Having worked on the Slymbolics :) and being a programming language guy by nature, I'm totally hooked on the approach of one language all the way down, and a kick-ass macro system for DSLs. The integration of the lisp listener with zmacs, the debugger, and hypertext doc was astounding. Every new release was easy to absorb because one knew what to expect. We'd have machines running for months without booting, dynamically linking in new code as needed.

You can see the power of this approach in Emacs, which is infinitely extensible because everything is elisp, save a small kernel that implements the interpreter.

I'm not sure it will ever be possible given the logistics and economics of programming organizations. In some sense "Worse is better."
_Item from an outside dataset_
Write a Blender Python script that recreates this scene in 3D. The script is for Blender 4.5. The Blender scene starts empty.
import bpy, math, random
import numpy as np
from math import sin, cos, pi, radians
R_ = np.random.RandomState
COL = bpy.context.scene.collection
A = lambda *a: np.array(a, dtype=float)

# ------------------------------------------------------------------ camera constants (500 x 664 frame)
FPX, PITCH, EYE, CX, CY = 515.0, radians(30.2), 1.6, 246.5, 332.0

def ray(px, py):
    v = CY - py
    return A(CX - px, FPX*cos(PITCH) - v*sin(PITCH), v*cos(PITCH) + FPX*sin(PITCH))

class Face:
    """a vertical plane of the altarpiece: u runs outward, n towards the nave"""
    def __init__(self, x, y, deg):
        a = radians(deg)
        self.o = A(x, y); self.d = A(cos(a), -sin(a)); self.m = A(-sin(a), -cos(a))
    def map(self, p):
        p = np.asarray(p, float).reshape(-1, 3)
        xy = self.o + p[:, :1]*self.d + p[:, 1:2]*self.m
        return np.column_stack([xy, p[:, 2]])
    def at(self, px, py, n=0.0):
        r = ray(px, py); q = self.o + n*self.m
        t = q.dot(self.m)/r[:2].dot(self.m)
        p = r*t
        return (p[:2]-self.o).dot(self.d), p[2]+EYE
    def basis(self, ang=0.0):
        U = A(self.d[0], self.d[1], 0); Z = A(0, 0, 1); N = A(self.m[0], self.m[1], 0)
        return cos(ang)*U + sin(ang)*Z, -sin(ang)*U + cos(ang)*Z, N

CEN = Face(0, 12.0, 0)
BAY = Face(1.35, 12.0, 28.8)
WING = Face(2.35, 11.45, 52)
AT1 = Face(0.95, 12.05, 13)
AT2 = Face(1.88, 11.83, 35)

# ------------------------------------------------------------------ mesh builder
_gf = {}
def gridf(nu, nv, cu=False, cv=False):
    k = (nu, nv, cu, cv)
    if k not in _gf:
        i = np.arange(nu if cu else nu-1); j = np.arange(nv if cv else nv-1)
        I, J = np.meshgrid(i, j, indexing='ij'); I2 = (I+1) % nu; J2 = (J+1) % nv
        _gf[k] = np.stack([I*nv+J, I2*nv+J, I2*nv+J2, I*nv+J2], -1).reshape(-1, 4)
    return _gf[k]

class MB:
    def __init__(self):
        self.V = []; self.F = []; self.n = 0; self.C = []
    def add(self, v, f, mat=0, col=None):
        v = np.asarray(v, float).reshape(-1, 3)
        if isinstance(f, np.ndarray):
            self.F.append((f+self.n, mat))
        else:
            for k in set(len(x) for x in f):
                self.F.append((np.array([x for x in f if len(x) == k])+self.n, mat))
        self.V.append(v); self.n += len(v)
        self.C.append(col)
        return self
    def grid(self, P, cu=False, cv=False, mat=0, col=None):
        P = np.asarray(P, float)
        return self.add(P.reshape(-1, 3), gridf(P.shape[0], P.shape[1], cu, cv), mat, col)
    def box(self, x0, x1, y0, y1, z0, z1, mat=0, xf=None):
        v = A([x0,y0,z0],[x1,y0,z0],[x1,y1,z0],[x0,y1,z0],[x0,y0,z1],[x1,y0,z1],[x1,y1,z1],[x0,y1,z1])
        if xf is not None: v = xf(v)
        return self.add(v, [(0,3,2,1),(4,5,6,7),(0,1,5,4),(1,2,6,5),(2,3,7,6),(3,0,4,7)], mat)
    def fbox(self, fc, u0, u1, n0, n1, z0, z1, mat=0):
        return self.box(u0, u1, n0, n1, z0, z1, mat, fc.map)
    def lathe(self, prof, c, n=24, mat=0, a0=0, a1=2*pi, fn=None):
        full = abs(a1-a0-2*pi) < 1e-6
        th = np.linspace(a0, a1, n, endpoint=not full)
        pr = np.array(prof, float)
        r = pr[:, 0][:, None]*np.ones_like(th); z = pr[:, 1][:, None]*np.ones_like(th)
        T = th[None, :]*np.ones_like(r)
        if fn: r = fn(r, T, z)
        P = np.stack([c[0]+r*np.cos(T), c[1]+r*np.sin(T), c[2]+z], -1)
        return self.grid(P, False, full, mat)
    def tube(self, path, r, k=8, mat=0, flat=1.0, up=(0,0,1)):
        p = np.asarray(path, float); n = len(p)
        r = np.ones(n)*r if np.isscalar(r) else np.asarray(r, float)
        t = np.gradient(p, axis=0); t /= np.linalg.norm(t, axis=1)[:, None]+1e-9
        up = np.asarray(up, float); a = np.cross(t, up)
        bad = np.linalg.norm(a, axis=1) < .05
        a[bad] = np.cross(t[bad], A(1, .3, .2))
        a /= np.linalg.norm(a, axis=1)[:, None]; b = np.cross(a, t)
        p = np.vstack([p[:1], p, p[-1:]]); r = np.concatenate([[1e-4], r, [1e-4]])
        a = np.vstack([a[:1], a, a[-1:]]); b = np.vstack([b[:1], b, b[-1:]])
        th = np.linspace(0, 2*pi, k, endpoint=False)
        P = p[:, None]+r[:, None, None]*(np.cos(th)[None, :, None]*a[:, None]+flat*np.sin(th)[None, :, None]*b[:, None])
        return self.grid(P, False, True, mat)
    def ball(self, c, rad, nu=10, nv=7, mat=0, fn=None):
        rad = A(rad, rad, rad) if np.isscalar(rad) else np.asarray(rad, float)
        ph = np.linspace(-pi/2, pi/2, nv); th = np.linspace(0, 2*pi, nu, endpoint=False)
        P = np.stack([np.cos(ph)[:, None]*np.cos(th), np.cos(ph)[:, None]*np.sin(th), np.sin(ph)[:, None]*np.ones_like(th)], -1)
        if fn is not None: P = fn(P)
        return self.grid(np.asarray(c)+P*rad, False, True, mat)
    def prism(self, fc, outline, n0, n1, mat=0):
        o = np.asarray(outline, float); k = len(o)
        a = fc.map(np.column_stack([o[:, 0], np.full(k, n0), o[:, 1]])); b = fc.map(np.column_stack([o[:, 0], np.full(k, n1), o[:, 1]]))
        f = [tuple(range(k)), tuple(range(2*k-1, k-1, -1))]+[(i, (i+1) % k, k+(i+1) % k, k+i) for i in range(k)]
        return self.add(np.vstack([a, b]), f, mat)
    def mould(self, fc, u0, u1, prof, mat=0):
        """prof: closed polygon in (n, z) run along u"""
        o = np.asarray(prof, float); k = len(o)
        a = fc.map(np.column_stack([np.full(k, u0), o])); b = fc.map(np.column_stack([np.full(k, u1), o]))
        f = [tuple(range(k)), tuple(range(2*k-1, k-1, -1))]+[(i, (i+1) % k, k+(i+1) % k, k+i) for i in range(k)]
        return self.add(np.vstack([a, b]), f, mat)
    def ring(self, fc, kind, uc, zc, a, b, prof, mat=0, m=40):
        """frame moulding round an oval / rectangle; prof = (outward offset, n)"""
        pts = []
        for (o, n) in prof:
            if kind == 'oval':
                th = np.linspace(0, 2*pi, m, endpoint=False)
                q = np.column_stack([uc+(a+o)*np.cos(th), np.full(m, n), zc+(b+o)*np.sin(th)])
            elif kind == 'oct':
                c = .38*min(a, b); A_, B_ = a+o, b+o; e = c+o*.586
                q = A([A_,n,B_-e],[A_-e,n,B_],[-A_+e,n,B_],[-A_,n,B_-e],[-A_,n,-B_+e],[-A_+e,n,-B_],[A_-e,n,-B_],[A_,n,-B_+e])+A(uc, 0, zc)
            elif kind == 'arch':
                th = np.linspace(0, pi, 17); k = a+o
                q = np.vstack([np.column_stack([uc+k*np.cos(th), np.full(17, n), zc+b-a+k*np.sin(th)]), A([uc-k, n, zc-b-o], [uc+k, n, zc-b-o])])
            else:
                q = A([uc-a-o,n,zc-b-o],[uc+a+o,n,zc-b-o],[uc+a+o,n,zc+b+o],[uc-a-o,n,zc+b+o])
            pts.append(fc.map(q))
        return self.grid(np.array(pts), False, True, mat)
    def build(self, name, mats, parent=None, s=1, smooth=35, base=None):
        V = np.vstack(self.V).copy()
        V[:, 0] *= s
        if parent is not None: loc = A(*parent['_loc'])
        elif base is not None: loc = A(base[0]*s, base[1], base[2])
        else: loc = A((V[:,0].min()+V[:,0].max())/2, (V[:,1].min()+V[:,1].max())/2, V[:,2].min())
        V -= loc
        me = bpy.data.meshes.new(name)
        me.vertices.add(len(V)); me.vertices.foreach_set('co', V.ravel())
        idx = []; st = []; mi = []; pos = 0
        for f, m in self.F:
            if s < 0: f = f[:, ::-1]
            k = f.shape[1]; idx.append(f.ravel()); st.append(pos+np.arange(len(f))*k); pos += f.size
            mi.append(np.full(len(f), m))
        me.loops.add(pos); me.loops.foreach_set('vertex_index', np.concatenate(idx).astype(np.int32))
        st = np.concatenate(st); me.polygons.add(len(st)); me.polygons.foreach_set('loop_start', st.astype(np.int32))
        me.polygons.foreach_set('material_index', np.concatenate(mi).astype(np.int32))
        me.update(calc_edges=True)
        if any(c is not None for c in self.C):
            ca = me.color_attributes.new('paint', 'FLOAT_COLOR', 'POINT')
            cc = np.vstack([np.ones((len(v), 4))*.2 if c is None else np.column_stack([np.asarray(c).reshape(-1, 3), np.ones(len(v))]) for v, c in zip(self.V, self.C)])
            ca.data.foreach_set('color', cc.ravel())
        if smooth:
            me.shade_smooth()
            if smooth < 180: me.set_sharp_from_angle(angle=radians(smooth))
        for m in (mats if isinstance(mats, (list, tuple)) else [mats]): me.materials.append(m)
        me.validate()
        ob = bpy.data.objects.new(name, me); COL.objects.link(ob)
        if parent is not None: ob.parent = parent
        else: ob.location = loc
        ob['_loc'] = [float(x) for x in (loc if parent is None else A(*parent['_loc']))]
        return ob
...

Best of luck with your efforts at IEUC.

I've found programming in

I've found programming in ObjC (without the GC) a rather nice middle ground between fully garbage collected systems and explicit memory management like in C++. One of the major gripes I have with C++ is that you can't safely write a function that returns a pointer to an object as the result. You can make the pointer a smart pointer, yes, but smart pointers don't cross modules via virtual interfaces (COM, plugins and such)

The auto-release pool approach is a very good pattern to let me write more natural and correct code with less memory management hassle than C++, though slightly more than a full GC.